BEGIN Information shown

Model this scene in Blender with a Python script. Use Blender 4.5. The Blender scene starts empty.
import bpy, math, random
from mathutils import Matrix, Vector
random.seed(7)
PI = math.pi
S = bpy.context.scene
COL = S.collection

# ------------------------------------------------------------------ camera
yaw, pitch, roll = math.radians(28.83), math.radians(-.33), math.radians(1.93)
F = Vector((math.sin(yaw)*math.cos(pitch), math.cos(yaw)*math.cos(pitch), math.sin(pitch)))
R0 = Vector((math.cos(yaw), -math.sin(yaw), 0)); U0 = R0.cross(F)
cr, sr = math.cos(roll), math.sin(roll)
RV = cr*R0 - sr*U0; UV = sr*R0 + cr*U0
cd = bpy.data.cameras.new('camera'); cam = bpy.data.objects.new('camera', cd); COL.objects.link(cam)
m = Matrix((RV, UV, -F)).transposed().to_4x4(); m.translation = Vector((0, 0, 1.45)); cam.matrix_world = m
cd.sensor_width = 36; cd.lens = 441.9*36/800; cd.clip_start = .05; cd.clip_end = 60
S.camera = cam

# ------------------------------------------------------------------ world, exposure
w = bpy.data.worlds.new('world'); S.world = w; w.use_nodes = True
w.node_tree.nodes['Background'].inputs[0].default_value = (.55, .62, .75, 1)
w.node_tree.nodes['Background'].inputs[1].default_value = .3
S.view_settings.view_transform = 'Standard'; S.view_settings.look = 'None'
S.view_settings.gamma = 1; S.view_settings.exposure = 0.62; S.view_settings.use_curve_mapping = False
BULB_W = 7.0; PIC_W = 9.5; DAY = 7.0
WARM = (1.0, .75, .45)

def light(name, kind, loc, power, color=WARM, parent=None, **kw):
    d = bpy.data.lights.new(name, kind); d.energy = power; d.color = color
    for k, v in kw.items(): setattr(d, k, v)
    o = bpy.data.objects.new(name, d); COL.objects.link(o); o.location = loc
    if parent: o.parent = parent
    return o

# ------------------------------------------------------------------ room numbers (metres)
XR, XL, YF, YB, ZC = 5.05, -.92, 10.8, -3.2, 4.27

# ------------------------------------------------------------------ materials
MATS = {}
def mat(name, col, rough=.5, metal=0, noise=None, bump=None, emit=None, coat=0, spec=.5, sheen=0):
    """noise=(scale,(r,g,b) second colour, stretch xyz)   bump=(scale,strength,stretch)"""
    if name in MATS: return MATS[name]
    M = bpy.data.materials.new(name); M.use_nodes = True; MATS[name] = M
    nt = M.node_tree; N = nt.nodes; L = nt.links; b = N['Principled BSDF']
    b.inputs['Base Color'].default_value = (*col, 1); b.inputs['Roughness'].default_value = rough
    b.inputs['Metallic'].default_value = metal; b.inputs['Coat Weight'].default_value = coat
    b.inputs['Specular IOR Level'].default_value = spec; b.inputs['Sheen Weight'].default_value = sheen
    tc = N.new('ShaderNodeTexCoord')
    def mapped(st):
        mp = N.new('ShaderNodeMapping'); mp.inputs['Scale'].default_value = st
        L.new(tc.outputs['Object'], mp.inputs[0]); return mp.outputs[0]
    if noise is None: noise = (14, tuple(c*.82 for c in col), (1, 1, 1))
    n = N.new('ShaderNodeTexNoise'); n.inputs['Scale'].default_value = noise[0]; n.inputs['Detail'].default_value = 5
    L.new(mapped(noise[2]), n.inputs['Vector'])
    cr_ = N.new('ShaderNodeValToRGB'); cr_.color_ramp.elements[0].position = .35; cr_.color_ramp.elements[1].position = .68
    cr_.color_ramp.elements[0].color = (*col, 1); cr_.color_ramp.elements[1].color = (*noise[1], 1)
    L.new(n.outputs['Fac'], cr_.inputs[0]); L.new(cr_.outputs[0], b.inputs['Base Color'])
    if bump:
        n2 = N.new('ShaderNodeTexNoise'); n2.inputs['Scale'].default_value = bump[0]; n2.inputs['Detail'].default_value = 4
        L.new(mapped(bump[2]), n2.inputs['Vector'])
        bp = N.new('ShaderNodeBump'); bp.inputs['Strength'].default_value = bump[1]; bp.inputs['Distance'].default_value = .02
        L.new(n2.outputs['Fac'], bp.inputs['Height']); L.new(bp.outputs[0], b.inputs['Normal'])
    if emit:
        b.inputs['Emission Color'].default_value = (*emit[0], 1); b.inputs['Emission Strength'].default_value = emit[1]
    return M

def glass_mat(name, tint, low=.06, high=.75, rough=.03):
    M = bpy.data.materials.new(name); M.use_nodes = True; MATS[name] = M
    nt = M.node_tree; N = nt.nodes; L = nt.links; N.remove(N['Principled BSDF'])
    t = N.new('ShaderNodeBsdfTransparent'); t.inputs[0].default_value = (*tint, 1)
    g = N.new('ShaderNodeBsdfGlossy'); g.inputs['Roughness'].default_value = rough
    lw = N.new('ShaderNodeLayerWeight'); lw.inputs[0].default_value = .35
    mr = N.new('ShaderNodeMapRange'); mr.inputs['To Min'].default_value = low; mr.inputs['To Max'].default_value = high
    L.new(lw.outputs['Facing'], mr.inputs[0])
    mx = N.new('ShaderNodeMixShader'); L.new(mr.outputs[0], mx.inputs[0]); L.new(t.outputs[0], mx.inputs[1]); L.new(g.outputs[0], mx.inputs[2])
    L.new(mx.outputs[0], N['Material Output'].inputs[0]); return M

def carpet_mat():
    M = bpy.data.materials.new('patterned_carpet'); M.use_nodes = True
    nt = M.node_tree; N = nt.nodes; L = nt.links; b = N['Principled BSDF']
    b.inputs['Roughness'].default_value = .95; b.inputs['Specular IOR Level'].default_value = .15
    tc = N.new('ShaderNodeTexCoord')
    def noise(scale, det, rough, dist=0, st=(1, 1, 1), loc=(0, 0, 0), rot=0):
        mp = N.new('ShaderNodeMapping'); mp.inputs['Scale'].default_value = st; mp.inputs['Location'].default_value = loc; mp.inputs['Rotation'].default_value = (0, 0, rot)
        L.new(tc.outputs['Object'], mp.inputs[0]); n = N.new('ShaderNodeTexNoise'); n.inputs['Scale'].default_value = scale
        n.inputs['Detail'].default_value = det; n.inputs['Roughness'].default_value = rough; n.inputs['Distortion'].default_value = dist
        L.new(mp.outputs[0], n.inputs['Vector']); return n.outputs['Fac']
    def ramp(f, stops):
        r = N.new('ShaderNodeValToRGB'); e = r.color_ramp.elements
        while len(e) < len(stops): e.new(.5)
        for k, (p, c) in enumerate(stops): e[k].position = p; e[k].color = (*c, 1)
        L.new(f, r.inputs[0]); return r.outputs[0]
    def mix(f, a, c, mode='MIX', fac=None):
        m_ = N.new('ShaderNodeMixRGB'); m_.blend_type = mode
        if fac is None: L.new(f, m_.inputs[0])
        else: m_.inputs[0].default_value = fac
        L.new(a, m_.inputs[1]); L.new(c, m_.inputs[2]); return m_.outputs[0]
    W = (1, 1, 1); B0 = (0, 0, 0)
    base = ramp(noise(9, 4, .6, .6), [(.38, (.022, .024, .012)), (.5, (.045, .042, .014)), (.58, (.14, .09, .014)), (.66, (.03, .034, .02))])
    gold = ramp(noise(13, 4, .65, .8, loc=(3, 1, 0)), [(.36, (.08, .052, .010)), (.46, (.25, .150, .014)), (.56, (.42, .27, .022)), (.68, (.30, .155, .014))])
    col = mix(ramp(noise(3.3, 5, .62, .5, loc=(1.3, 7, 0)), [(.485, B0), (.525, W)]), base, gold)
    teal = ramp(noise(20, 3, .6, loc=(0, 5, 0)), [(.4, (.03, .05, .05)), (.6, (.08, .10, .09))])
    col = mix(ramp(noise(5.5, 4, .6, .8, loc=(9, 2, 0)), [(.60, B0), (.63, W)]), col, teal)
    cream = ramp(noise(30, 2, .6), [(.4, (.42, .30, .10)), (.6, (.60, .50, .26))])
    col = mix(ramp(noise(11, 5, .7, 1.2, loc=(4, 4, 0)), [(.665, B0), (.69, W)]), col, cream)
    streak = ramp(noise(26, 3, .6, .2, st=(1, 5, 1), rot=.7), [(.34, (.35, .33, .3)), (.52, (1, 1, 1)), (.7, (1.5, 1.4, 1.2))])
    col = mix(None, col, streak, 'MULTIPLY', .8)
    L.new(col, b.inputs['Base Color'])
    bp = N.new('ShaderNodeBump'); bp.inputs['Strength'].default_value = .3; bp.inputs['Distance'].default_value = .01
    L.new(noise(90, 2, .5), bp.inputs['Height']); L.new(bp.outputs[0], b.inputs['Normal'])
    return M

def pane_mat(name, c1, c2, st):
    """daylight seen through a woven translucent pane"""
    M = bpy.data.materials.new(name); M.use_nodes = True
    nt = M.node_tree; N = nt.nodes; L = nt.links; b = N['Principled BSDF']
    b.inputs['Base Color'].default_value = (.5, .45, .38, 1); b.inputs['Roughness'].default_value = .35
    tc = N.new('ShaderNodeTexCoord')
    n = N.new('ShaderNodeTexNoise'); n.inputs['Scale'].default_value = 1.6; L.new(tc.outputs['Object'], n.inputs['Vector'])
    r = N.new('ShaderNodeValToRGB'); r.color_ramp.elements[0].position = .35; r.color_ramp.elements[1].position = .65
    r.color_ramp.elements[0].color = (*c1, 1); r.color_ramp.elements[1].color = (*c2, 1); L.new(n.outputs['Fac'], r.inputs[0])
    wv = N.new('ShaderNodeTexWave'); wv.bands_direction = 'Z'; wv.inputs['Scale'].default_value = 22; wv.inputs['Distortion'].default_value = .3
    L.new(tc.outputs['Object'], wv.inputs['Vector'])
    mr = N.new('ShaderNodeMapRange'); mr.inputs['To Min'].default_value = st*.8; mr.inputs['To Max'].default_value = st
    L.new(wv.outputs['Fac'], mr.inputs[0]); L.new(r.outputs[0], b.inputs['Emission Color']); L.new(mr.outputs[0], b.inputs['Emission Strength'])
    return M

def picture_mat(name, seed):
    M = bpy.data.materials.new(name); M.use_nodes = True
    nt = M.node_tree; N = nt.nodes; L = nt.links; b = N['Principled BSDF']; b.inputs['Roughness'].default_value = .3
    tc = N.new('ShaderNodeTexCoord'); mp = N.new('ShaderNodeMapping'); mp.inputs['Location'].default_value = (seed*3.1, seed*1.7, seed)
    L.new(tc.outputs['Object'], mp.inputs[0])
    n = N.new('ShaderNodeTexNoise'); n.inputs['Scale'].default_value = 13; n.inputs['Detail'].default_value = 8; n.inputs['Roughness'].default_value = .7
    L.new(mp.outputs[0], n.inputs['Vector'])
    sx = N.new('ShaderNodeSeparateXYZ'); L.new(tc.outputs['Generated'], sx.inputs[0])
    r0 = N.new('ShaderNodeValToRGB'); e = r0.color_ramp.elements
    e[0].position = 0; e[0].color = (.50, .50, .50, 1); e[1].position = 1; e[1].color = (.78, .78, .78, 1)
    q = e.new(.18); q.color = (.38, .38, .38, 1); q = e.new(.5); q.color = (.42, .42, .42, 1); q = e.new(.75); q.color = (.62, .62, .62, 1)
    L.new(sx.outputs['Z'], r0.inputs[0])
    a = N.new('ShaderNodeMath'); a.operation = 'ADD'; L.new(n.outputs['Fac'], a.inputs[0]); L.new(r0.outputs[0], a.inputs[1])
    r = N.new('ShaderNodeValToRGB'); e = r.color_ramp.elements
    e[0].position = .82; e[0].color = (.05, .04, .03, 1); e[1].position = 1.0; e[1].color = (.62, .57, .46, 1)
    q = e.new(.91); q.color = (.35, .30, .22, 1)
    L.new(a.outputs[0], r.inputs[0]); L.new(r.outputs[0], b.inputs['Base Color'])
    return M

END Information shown

__What the exercise asks__: Word for word, reproduce the listing above from its start up to and including the line that has "XR, XL, YF, YB, ZC". Give only those lines.

__Completed task__:
Model this scene in Blender with a Python script. Use Blender 4.5. The Blender scene starts empty.
import bpy, math, random
from mathutils import Matrix, Vector
random.seed(7)
PI = math.pi
S = bpy.context.scene
COL = S.collection

# ------------------------------------------------------------------ camera
yaw, pitch, roll = math.radians(28.83), math.radians(-.33), math.radians(1.93)
F = Vector((math.sin(yaw)*math.cos(pitch), math.cos(yaw)*math.cos(pitch), math.sin(pitch)))
R0 = Vector((math.cos(yaw), -math.sin(yaw), 0)); U0 = R0.cross(F)
cr, sr = math.cos(roll), math.sin(roll)
RV = cr*R0 - sr*U0; UV = sr*R0 + cr*U0
cd = bpy.data.cameras.new('camera'); cam = bpy.data.objects.new('camera', cd); COL.objects.link(cam)
m = Matrix((RV, UV, -F)).transposed().to_4x4(); m.translation = Vector((0, 0, 1.45)); cam.matrix_world = m
cd.sensor_width = 36; cd.lens = 441.9*36/800; cd.clip_start = .05; cd.clip_end = 60
S.camera = cam

# ------------------------------------------------------------------ world, exposure
w = bpy.data.worlds.new('world'); S.world = w; w.use_nodes = True
w.node_tree.nodes['Background'].inputs[0].default_value = (.55, .62, .75, 1)
w.node_tree.nodes['Background'].inputs[1].default_value = .3
S.view_settings.view_transform = 'Standard'; S.view_settings.look = 'None'
S.view_settings.gamma = 1; S.view_settings.exposure = 0.62; S.view_settings.use_curve_mapping = False
BULB_W = 7.0; PIC_W = 9.5; DAY = 7.0
WARM = (1.0, .75, .45)

def light(name, kind, loc, power, color=WARM, parent=None, **kw):
    d = bpy.data.lights.new(name, kind); d.energy = power; d.color = color
    for k, v in kw.items(): setattr(d, k, v)
    o = bpy.data.objects.new(name, d); COL.objects.link(o); o.location = loc
    if parent: o.parent = parent
    return o

# ------------------------------------------------------------------ room numbers (metres)
XR, XL, YF, YB, ZC = 5.05, -.92, 10.8, -3.2, 4.27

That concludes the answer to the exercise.